- **INPUT MATERIAL**

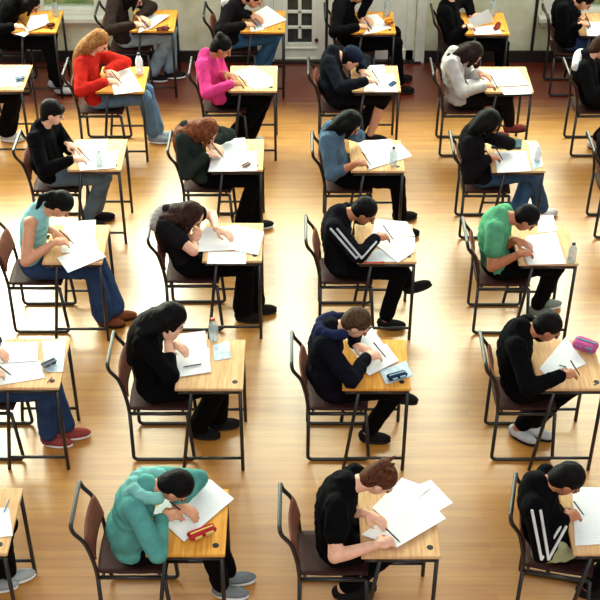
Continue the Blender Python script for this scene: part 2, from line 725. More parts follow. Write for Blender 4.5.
def hand_low(wrist, d, n, curl):
    d = d.normalized()
    n = (n - d * n.dot(d)).normalized()
    p = wrist + d * 0.083
    q = p + (d * math.cos(curl) - n * math.sin(curl)) * 0.04
    r = q + (d * math.cos(2.1 * curl) - n * math.sin(2.1 * curl)) * 0.04
    return min(p.z - 0.018, q.z - 0.009, r.z - 0.009, wrist.z - 0.03)


def hand(acc, wrist, d, n, side, curl):
    d = d.normalized()
    n = (n - d * n.dot(d)).normalized()
    t = n.cross(d) * side
    acc.ell(wrist + d * 0.048, (0.052, 0.040, 0.017), (d, t, n), 12, 8)
    acc.cap(wrist - d * 0.01, wrist + d * 0.03, 0.025, 0.024)
    for off, ln in ((0.029, 0.070), (0.010, 0.080), (-0.010, 0.074), (-0.029, 0.058)):
        p = wrist + d * 0.083 + t * off
        c1 = curl
        q = p + (d * math.cos(c1) - n * math.sin(c1) + t * off * 1.5) * (ln * 0.5)
        r = q + (d * math.cos(2.1 * c1) - n * math.sin(2.1 * c1)) * (ln * 0.5)
        acc.cap(p, q, 0.0095, 0.009, 8)
        acc.cap(q, r, 0.009, 0.0078, 8)
    p = wrist + d * 0.025 + t * 0.03
    q = p + (d * 0.62 + t * 0.6 - n * 0.35) * 0.042
    r = q + (d * 0.92 - t * 0.12 - n * 0.3) * 0.036
    acc.cap(p, q, 0.013, 0.0105, 8)
    acc.cap(q, r, 0.0105, 0.0085, 8)


SKIN = {'fair': (226, 172, 144), 'mid': (206, 146, 112), 'tan': (178, 112, 78), 'dark': (128, 76, 52)}


def fabric(rgb):
    n2 = tuple(max(0, int(v * 0.82)) for v in rgb)
    return mat('cloth_%d_%d_%d' % rgb, rgb, 0.9, spec=0.05, noise=n2, bump=0.35, scale=9)


def hairmat(rgb):
    n2 = tuple(max(0, int(v * 0.55)) for v in rgb)
    return mat('hair_%d_%d_%d' % rgb, rgb, 0.65, spec=0.1, noise=n2, bump=0.5, scale=55)


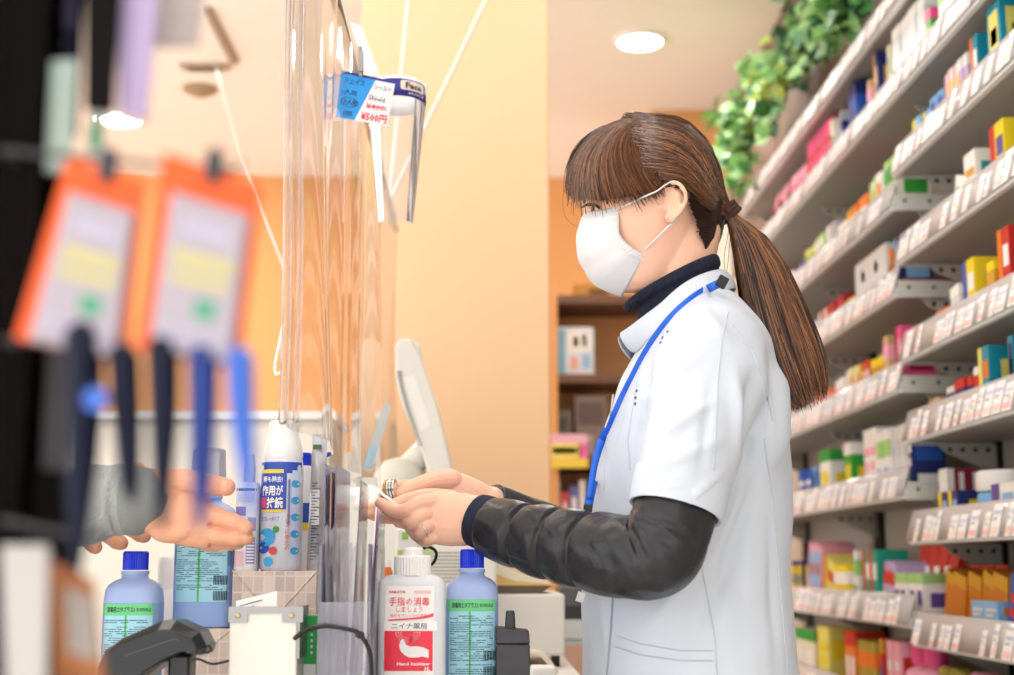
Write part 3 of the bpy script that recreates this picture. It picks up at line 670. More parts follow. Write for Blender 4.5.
for q in range(8): patch(lb, lambda u, v: fn(u, v) - Vector((0, .0004, 0)), .15*w2, .8*w2, zA + (.1 + q*.035)*hc, zA + (.115 + q*.035)*hc, W_, 3)
disc(lb, lambda u, v: fn(u, v) - Vector((0, .0004, 0)), -.5*w2, zA + .3*hc, .0022, mm('#d0405a'))
part(lb, 'label', t, smooth=False)
# blue-capped bottle behind the spray bottle
cb = X_(302, 470, 1.82); zt = Z_(453, 1.82, 302)
t = thing('blue_cap_bottle', 'white bottle with a blue cap peeking out right of the spray bottle', 'bottle', (cb, 1.82, zA))
b = MB(); b.lathe([(.017, zA), (.018, zA + .004), (.018, zt - .025), (.012, zt - .016)], (cb, 1.82, 0), m_wb, 24); b.lathe([(.0183, zA + .05), (.0183, zA + .06)], (cb, 1.82, 0), m_yl, 24); b.lathe([(.0183, zA + .06), (.0183, zA + .085)], (cb, 1.82, 0), m_blue, 24); part(b, 'body', t)
b = MB(); b.lathe([(.0125, zt - .018), (.0125, zt - .002), (.011, zt)], (cb, 1.82, 0), m_cap, 24); part(b, 'cap', t)
# silver pouch standing on the parcel
b = MB(); m_pch = mat('pouch_silver', '#b4b5ba', .28, metal=.35, bump=.3, bscale=60)
xa = X_(308, 500, 1.76); xb = X_(323, 500, 1.76); zt = Z_(434, 1.76, 315); rows = []
for i in range(11):
    v = i/10; z = zA + (zt - zA)*v; bulge = .010*math.sin(PI*min(1, v*1.1))
    rows.append([Vector((lerp(xa, xb, q) + .004*v, 1.76 - bulge*math.sin(PI*q), z)) for q in (0, .25, .5, .75, 1)] + [Vector((xb + .004*v, 1.763 + bulge*.5, z)), Vector((lerp(xa, xb, .5) + .004*v, 1.765 + bulge, z)), Vector((xa + .004*v, 1.763 + bulge*.5, z))])
b.loft(rows, m_pch)
for q in range(26): 
    z = zA + (zt - zA)*(.08 + q*.022); b.bx((xa + .006, 1.7475, z), (xa + .006 + .004 + .003*((q*7) % 3), 1.748, z + .0012), m_txt)
b.bx((xa + .006, 1.7505, zt - .02), (xb - .002, 1.752, zt - .014), mm('#55604a')); b.bx((xa + .006, 1.7475, zA + .055), (xb - .003, 1.7485, zA + .1), mm('#d0d1d4'))
solo(b, 'foil_pouch', 'tall silver foil pouch with fine print standing right of the spray bottle', 'pouch')
# ---- white case with metal edge, paper tucked behind
Yt = 1.50; m_met = mat('metal_grey', '#9a9a9a', .35, metal=.7)
x0, x1 = X_(229, 640, Yt), X_(297, 640, Yt); zt = Z_(610, Yt, 260)
t = thing('white_case', 'frosted white case with grey metal top edge and rivets, at the bottom left', 'case', ((x0+x1)/2, Yt, CT))
b = MB(); b.bx((x0, Yt, CT), (x1, Yt + .07, zt), mat('frosted_white', '#e3e2d8', .35)); part(b, 'body', t, bevel=.002)
b = MB(); zz = zt + .0005; b.bx((x0 - .001, Yt - .002, zz - .004), (x1 + .006, Yt - .0003, zz + .003), m_met); b.bx((x0 - .001, Yt - .0025, zz - .013), (x0 + .019, Yt - .0006, zz + .003), m_met); b.bx((x1 - .016, Yt - .0025, zz - .013), (x1 + .006, Yt - .0006, zz + .003), m_met); b.bx((x1 + .0003, Yt - .002, zz - .05), (x1 + .003, Yt + .07, zz + .003), m_met); part(b, 'metal_edge', t)
for xx in (x0 + .009, x1 - .006):
    b = MB(); b.lathe([(.003, 0), (.0025, .0012), (.001, .0018)], (xx, Yt - .0026, zz - .006), mat('rivet_brass', '#b9a888', .3, metal=.8), 14, rot=Euler((PI/2, 0, 0)).to_matrix()); part(b, 'rivet', t)
for xx in (x0 + .033, x0 + .07):
    pass
b = MB(); a = [PY(236, 601, 1.585), PY(277, 591, 1.585), Vector((PY(278, 640, 1.585).x, 1.585, CT)), Vector((PY(236, 640, 1.585).x, 1.585, CT))]
b.poly(a, W_, .0006, (0, 1, 0))
for q in range(2):
    p0 = PY(240, 606 + q*5, 1.5845); p1_ = PY(262 - q*8, 600 + q*6, 1.5845); b.tube([p0, p1_], .0004, m_txt, 4)
solo(b, 'note_paper', 'small white slip of paper sticking up behind the white case', 'paper')
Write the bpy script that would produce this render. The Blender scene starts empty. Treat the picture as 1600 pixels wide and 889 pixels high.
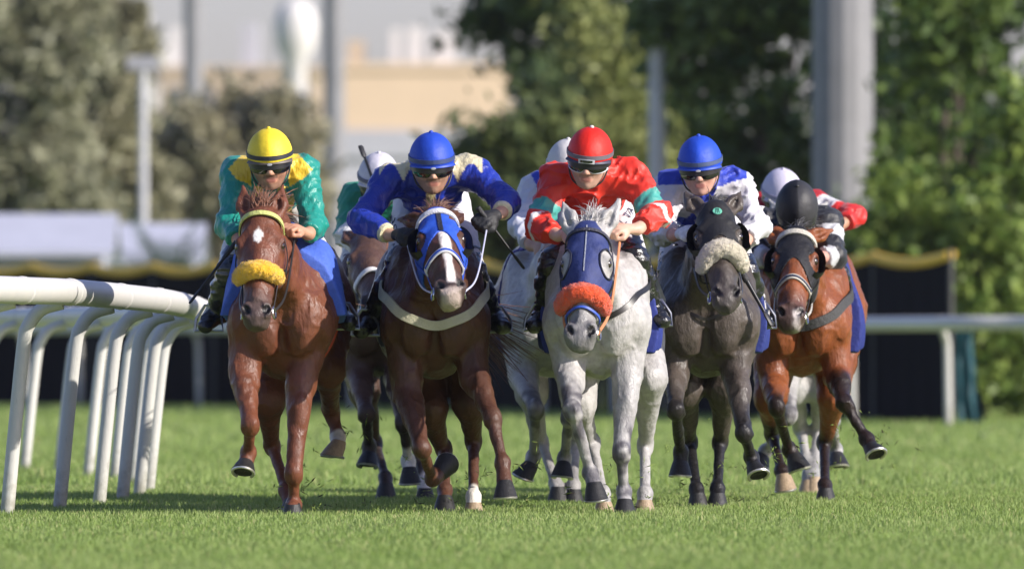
import bpy, math, random
import numpy as np
from mathutils import Vector, Matrix

# ------------------------------------------------------------------ camera, sky, sun, exposure
scn = bpy.context.scene
COL = scn.collection
CAMD, CAMH, FPX, HOR = 60.0, 0.9, 18000.0, 535.0      # distance to the field, lens height, focal length and horizon (1600 px frame)
cam_d = bpy.data.cameras.new('camera')
cam = bpy.data.objects.new('camera', cam_d); COL.objects.link(cam)
cam.location = (0, -CAMD, CAMH); cam.rotation_euler = (math.radians(90), 0, 0)
cam_d.sensor_width = 36.0; cam_d.lens = 36.0 * FPX / 1600.0
cam_d.shift_y = (HOR - 444.5) / 1600.0
cam_d.clip_start = 1.0; cam_d.clip_end = 3000.0
cam_d.dof.use_dof = True; cam_d.dof.focus_distance = CAMD + 0.3; cam_d.dof.aperture_fstop = 3.9
scn.camera = cam
SUN_EL, SUN_AZ = math.radians(28), math.radians(117)   # azimuth clockwise from +Y
wd = bpy.data.worlds.new('World'); scn.world = wd; wd.use_nodes = True
wn = wd.node_tree.nodes; wl = wd.node_tree.links
sky = wn.new('ShaderNodeTexSky'); sky.sky_type = 'NISHITA'; sky.sun_disc = False
sky.sun_elevation = SUN_EL; sky.sun_rotation = SUN_AZ
sky.air_density = 1.0; sky.dust_density = 1.1; sky.ozone_density = 2.0; sky.altitude = 20
bg = wn['Background']; bg.inputs['Strength'].default_value = 0.105
tint = wn.new('ShaderNodeMix'); tint.data_type = 'RGBA'; tint.blend_type = 'MULTIPLY'; tint.inputs['Factor'].default_value = 1.0
tint.inputs['B'].default_value = (1.02, .95, 1.22, 1)      # dusty lavender evening air
wl.new(sky.outputs[0], tint.inputs['A']); wl.new(tint.outputs['Result'], bg.inputs['Color'])
sl = bpy.data.lights.new('sun', 'SUN'); sl.energy = 5.0; sl.angle = math.radians(0.55); sl.color = (1.0, 0.94, 0.85)
so = bpy.data.objects.new('sun', sl); COL.objects.link(so)
sdir = Vector((math.sin(SUN_AZ) * math.cos(SUN_EL), math.cos(SUN_AZ) * math.cos(SUN_EL), math.sin(SUN_EL)))
so.rotation_euler = sdir.to_track_quat('Z', 'Y').to_euler(); so.location = (30, -20, 30)
vs = scn.view_settings; vs.view_transform = 'Standard'; vs.look = 'None'; vs.gamma = 1.0; vs.exposure = 0.50
vs.use_curve_mapping = False
scn.cycles.max_bounces = 6; scn.cycles.use_denoising = True

# ------------------------------------------------------------------ helpers: pixels of the survey to metres
def P(px, py, Y=0.0):
    s = FPX / (CAMD + Y)
    return np.array(((px - 800.0) / s, Y, CAMH + (HOR - py) / s))
def GX(px, Y): return (px - 800.0) * (CAMD + Y) / FPX
rng = np.random.default_rng(7)
random.seed(7)
A3 = lambda *v: np.array(v, float)
def nrm(v):
    v = np.asarray(v, float); return v / (np.linalg.norm(v) + 1e-12)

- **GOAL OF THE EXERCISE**
Take the lines above from the top of the records through the one with "return mat('hair_%d_%d_%d' %" and repeat them exactly, without any pictures.

- **WRITTEN SOLUTION**
Continue the Blender Python script for this scene: part 2, from line 725. More parts follow. Write for Blender 4.5.
def hand_low(wrist, d, n, curl):
    d = d.normalized()
    n = (n - d * n.dot(d)).normalized()
    p = wrist + d * 0.083
    q = p + (d * math.cos(curl) - n * math.sin(curl)) * 0.04
    r = q + (d * math.cos(2.1 * curl) - n * math.sin(2.1 * curl)) * 0.04
    return min(p.z - 0.018, q.z - 0.009, r.z - 0.009, wrist.z - 0.03)


def hand(acc, wrist, d, n, side, curl):
    d = d.normalized()
    n = (n - d * n.dot(d)).normalized()
    t = n.cross(d) * side
    acc.ell(wrist + d * 0.048, (0.052, 0.040, 0.017), (d, t, n), 12, 8)
    acc.cap(wrist - d * 0.01, wrist + d * 0.03, 0.025, 0.024)
    for off, ln in ((0.029, 0.070), (0.010, 0.080), (-0.010, 0.074), (-0.029, 0.058)):
        p = wrist + d * 0.083 + t * off
        c1 = curl
        q = p + (d * math.cos(c1) - n * math.sin(c1) + t * off * 1.5) * (ln * 0.5)
        r = q + (d * math.cos(2.1 * c1) - n * math.sin(2.1 * c1)) * (ln * 0.5)
        acc.cap(p, q, 0.0095, 0.009, 8)
        acc.cap(q, r, 0.009, 0.0078, 8)
    p = wrist + d * 0.025 + t * 0.03
    q = p + (d * 0.62 + t * 0.6 - n * 0.35) * 0.042
    r = q + (d * 0.92 - t * 0.12 - n * 0.3) * 0.036
    acc.cap(p, q, 0.013, 0.0105, 8)
    acc.cap(q, r, 0.0105, 0.0085, 8)


SKIN = {'fair': (226, 172, 144), 'mid': (206, 146, 112), 'tan': (178, 112, 78), 'dark': (128, 76, 52)}


def fabric(rgb):
    n2 = tuple(max(0, int(v * 0.82)) for v in rgb)
    return mat('cloth_%d_%d_%d' % rgb, rgb, 0.9, spec=0.05, noise=n2, bump=0.35, scale=9)


def hairmat(rgb):
    n2 = tuple(max(0, int(v * 0.55)) for v in rgb)
    return mat('hair_%d_%d_%d' % rgb, rgb, 0.65, spec=0.1, noise=n2, bump=0.5, scale=55)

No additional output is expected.